Придавая большое воспитательное значение образам положительных героев, Луначарский радовался первым успехам советских писателей в изображении «настоящих положительных типов, мужественных, умных деятелей новой жизни и вместе с тем совершенно живых людей со своими личными страстями». Эту художественную удачу он объяснял тем, что сама жизнь создала в большом количестве такие положительные типы «и в революционной ломке, и в революционном строительстве»[49].
В связи с задачей создания образа положительного героя Луначарский предъявлял высокие требования к идейно-моральному облику советского писателя: он говорил, что писатель сам должен быть новым человеком, влюбленным в своего современника — строителя нового мира[50].
Призывая писателей отображать новое, положительное в нашей жизни, всеми силами помогать его росту, Луначарский осуждал в литературе то, что он называл «самохвальством» и «розовыми комплиментами». Он учил писателей понимать диалектическую сложность наших дней, показывать и величие и противоречия жизни, в которой переплетаются вчерашнее и завтрашнее. Часто цитируя изречение «мертвый хватает живого», Луначарский указывал на то, что искусство призвано не только поддерживать, возвеличивать новое, растущее, жизнеспособное, но и вести активную борьбу со всем, что мешает нашему движению вперед. В качестве средства социальной дезинфекции, в качестве великого социального санитара нужно использовать смех во всех его разновидностях.

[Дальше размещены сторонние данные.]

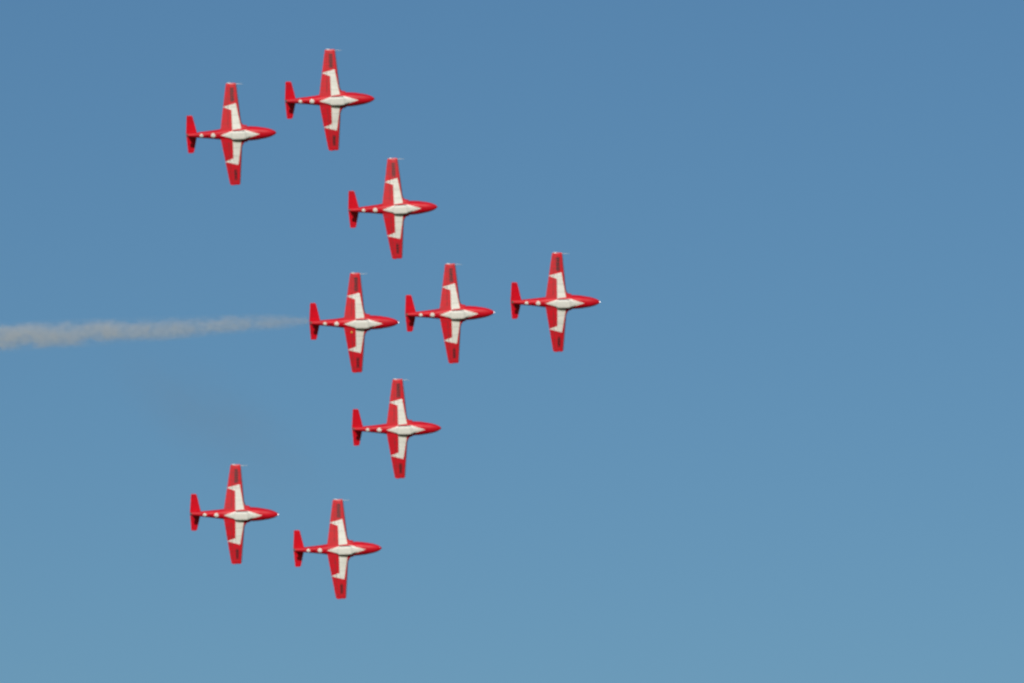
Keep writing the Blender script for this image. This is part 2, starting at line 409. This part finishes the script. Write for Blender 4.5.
# ------------------------------------------------------------------ thin remnant of older smoke beyond the formation
bm = bmesh.new(); bmesh.ops.create_icosphere(bm, subdivisions=4, radius=1.0)
for v in bm.verts: v.co = Vector((v.co.x*17.0, v.co.y*6.5, v.co.z*6.5))
m2 = bpy.data.materials.new('old_smoke'); m2.use_nodes = True; nt = m2.node_tree; nt.nodes.clear()
tc = nt.nodes.new('ShaderNodeTexCoord')
mp = nt.nodes.new('ShaderNodeMapping'); mp.inputs['Scale'].default_value = (1/17.0, 1/6.5, 1/6.5); nt.links.new(tc.outputs['Object'], mp.inputs[0])
ln = nt.nodes.new('ShaderNodeVectorMath'); ln.operation = 'LENGTH'; nt.links.new(mp.outputs[0], ln.inputs[0])
n1 = noise(0.16, 3.0, (0.6, 1, 1))
d = mth(nt, 'MULTIPLY', mth(nt, 'SUBTRACT', 1.0, ln.outputs['Value'], clamp=True), mth(nt, 'MULTIPLY_ADD', n1, 3.0, -0.9, clamp=True))
pv = nt.nodes.new('ShaderNodeVolumePrincipled'); pv.inputs['Color'].default_value = (0.45, 0.40, 0.36, 1)
nt.links.new(mth(nt, 'MULTIPLY', d, 0.024), pv.inputs['Density'])
out = nt.nodes.new('ShaderNodeOutputMaterial'); nt.links.new(pv.outputs[0], out.inputs['Volume'])
hz = obj('old_smoke', bm, m2); hz.location = (-33.5, 496.0, 153.2); hz.rotation_euler = (0, R(36), 0)
tag(hz, 'barely visible grey remnant of old smoke drifting below the smoke trail', 'smoke', kind='stuff')

# ------------------------------------------------------------------ ground far below the picture
bm = bmesh.new(); bmesh.ops.create_circle(bm, cap_ends=True, segments=96, radius=30000)
mg, ng, bg_ = new_mat('grass_field')
no = ng.nodes.new('ShaderNodeTexNoise'); no.inputs['Scale'].default_value = 0.02; no.inputs['Detail'].default_value = 8
tcg = ng.nodes.new('ShaderNodeTexCoord'); ng.links.new(tcg.outputs['Object'], no.inputs['Vector'])
ng.links.new(mix(ng, no.outputs[0], (0.05, 0.075, 0.025), (0.16, 0.14, 0.07)), bg_.inputs['Base Color']); bg_.inputs['Roughness'].default_value = 0.95
g = obj('ground', bm, mg, None, False); tag(g, kind='structure')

Луначарский-критик, возглавивший в Коммунистической академии комиссию по изучению сатирических жанров, работавший до последних дней своей жизни над темой «Смех как орудие классовой борьбы», помогал создавать нашу, советскую сатиру.

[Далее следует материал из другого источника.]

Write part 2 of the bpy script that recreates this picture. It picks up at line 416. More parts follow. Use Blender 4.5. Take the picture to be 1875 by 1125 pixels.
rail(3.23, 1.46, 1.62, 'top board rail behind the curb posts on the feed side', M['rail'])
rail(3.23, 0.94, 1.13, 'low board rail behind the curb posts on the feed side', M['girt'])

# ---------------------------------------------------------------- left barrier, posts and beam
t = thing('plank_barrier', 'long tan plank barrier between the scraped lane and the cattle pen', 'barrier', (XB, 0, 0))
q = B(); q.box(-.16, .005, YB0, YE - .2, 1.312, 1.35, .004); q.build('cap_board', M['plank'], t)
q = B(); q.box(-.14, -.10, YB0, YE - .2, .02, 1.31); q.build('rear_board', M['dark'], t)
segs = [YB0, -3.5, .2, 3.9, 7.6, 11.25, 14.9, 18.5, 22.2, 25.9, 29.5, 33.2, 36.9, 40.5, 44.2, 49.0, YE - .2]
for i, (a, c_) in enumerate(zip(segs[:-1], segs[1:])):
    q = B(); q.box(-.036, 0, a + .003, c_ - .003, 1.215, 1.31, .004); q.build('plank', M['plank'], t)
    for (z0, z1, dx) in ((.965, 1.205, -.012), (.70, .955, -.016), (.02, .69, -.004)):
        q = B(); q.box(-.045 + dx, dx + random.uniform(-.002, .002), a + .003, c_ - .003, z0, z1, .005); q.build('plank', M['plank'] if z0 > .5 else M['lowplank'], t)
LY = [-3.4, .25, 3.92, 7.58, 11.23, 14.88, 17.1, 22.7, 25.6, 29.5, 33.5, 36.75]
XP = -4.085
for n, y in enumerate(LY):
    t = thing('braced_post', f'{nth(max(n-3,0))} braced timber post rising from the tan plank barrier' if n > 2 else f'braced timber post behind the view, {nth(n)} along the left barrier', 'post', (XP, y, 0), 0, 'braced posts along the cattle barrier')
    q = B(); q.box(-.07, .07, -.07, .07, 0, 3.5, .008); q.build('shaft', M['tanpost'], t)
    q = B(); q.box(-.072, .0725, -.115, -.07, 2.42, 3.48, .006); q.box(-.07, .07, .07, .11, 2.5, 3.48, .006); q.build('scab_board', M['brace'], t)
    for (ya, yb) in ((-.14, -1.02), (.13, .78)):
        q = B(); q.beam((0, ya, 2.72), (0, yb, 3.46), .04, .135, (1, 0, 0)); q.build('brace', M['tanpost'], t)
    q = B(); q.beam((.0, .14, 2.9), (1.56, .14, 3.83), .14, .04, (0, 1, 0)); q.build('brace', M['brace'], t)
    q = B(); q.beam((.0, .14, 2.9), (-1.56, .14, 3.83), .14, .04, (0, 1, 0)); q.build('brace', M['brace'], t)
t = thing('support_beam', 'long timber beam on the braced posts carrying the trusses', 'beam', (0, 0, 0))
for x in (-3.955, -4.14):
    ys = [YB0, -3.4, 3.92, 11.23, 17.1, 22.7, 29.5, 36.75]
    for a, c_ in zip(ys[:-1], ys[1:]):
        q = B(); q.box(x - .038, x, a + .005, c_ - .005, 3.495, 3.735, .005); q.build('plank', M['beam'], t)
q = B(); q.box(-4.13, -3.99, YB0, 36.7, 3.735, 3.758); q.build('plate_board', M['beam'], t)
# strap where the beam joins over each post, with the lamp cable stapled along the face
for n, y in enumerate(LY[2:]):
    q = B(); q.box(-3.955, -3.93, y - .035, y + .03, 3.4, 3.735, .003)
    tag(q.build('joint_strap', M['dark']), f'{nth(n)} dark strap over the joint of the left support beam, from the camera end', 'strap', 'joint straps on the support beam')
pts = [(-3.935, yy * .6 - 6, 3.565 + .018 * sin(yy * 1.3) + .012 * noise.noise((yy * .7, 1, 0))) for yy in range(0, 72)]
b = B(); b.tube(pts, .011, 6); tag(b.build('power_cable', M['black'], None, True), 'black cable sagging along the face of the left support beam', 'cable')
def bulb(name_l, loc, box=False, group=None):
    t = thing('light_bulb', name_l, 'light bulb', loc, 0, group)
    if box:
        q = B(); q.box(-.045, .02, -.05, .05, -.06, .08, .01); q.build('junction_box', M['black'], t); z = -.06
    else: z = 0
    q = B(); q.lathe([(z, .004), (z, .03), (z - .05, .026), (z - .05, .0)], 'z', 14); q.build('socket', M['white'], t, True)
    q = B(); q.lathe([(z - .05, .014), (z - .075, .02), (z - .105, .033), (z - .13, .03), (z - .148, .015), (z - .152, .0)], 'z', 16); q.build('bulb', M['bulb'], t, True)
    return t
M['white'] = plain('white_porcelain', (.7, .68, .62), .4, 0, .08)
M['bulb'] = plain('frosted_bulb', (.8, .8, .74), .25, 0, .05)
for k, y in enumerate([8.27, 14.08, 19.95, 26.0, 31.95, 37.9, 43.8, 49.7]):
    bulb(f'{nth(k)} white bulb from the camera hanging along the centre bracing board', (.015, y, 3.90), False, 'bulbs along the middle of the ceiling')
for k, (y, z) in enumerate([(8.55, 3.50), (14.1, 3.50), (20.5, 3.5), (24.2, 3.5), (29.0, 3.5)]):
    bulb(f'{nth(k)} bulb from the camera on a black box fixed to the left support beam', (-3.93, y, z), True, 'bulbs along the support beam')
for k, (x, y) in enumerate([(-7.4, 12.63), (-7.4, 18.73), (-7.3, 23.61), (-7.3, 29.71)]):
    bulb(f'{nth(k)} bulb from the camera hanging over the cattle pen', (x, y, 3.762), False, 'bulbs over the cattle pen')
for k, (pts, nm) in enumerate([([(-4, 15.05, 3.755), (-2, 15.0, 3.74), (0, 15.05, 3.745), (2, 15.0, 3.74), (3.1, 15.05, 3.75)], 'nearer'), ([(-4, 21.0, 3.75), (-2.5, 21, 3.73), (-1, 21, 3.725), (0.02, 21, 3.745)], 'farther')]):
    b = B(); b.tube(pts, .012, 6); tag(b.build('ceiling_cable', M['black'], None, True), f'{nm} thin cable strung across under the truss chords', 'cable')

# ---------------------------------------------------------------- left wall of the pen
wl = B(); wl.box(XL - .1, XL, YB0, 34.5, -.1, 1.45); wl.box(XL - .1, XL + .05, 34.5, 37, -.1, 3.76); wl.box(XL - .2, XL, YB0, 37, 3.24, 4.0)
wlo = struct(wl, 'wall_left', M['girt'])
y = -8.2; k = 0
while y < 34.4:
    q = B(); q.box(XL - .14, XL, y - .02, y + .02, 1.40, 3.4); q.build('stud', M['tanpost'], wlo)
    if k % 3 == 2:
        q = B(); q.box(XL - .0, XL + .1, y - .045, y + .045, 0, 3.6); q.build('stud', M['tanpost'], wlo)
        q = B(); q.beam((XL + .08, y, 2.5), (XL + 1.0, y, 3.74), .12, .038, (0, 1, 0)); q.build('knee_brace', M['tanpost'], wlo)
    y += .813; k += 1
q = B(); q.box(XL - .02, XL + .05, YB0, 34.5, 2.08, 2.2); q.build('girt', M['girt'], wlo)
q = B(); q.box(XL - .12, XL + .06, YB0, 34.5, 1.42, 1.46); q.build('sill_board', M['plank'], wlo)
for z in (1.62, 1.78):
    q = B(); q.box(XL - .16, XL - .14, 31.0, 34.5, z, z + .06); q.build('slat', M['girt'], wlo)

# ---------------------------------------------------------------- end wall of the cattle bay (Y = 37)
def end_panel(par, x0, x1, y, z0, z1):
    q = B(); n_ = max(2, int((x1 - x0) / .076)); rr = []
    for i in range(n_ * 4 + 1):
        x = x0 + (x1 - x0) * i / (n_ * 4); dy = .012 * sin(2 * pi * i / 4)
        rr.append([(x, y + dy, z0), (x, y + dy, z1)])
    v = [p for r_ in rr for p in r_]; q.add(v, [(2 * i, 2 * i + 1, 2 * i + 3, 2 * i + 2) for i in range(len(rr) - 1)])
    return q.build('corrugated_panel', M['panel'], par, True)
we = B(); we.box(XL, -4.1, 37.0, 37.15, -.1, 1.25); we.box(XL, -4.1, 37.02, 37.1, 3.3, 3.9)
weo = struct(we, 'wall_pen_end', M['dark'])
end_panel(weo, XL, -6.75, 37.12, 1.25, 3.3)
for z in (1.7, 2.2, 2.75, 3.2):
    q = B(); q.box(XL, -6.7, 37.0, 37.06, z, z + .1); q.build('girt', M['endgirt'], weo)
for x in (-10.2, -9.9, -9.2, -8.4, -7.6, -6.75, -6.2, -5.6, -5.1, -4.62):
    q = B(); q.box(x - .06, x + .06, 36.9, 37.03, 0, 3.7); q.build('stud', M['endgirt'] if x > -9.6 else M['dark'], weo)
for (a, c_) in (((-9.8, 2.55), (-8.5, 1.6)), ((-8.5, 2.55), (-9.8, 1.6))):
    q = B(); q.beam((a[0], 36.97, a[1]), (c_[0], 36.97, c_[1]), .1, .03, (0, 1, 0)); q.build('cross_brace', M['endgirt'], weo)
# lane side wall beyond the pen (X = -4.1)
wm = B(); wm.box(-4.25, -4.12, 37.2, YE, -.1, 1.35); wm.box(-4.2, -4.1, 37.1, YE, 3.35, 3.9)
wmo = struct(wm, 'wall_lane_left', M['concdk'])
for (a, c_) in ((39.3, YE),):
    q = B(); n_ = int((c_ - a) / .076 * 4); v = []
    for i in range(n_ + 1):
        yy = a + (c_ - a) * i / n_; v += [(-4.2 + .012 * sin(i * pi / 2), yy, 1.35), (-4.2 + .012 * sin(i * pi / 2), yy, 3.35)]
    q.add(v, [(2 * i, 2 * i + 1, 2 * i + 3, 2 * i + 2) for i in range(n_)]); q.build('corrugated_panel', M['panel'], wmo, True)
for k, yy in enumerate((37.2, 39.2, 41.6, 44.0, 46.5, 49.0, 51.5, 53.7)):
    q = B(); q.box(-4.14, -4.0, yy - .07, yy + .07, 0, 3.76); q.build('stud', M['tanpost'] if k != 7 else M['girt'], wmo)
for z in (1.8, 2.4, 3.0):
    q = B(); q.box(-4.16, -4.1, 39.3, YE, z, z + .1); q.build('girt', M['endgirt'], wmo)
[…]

Признавая необходимость острой критики пороков и недостатков нашей действительности, Луначарский вместе с тем постоянно предостерегал писателей от преувеличения ее отрицательных сторон. Он говорил: «Легко, стараясь быть правдивым, впасть во вредную для нашего времени самокритику, граничащую с самопасквилем» (стр. 233). Луначарский отстаивал оптимистичность революционного, пролетарского, социалистического искусства, жизнеутверждающую трактовку взятых тем, что, разумеется, отнюдь не означало отрицания возможности мотивов скорби и грусти в этом искусстве. Критик различал два вида оптимизма: не проверенный трудностями, оптимизм, по его выражению, несколько телячьего характера, и мужественный оптимизм непосредственных строителей нового мира, хорошо знающих по собственному опыту, как много препятствий стоит на нашем пути, но успешно преодолевающих эти препятствия. Именно этот мужественный оптимизм характерен, по его утверждению, для советской литературы.
Луначарский особенно ценил писателей, умеющих осветить жизненные явления ярким светом нашей великой идеи, насытить произведение чувством боевого энтузиазма. Протестуя против создания «художественных фотографий заднего двора нашей революции», Луначарский предупреждал писателей от опасности потери верной перспективы, что может привести к ошибочным, пессимистическим выводам. Надежным путеводителем для советского писателя служит передовое мировоззрение, наши партийные взгляды, которые «во всем основном и главном… представляют собой самую чистую, самую четкую, самую объективную истину относительно общественной жизни, какая только имеется сейчас в распоряжении человечества» (стр. 356).
В 20-е годы теоретики группы «Перевал» стремились умалить роль сознания, разума, мировоззрения в искусстве, выдвигая на первый план подсознательное, интуицию и объявляя только последнее важным и определяющим для художника. Луначарский вместе с другими марксистскими критиками неоднократно выступал против перевальских теорий, воевал с принижением роли разума, боролся за художника-мыслителя. «Самое интересное, что было создано в мире искусства, — утверждал он, — принадлежит не к интуитивному, фантасмагорическому и безмозглому» (стр. 126).
В то же время Луначарский возражал против чрезмерно рационалистического представления о процессе художественного творчества. В его статьях первой половины 20-х годов встречаются и противоречивые формулировки, свидетельствующие о некотором преувеличении роли интуиции, внеинтеллектуального начала в искусстве. Однако в процессе уточнения своих взглядов он сумел преодолеть ошибочные крайности в решении этой проблемы, придя к верному выводу, что «только диалектическое соединение, сливающее в единстве богатую интуицию и светлый диалектический ум, может дать крупного художника»[51].
Органически выработанное художником мировоззрение определяет его позиции, его оценку действительности. Одного таланта мало, — важно направление таланта. Для Луначарского в искусстве были неприемлемы бездумное отображательство и объективистское равнодушно тех художников, которые не выражают собственного отношения к изображаемому, собственной оценки его. Он говорил, например, о чувстве неудовлетворенности и тягостной тревоги, которое остается у читателя после прочтения рассказов А. Яковлева, поскольку автор их «не знает ни умом, ни сердцем, куда звать, куда вести, какие критерии прилагать к жизни» (см. статьи «Без тенденций» и «Александр Яковлев»).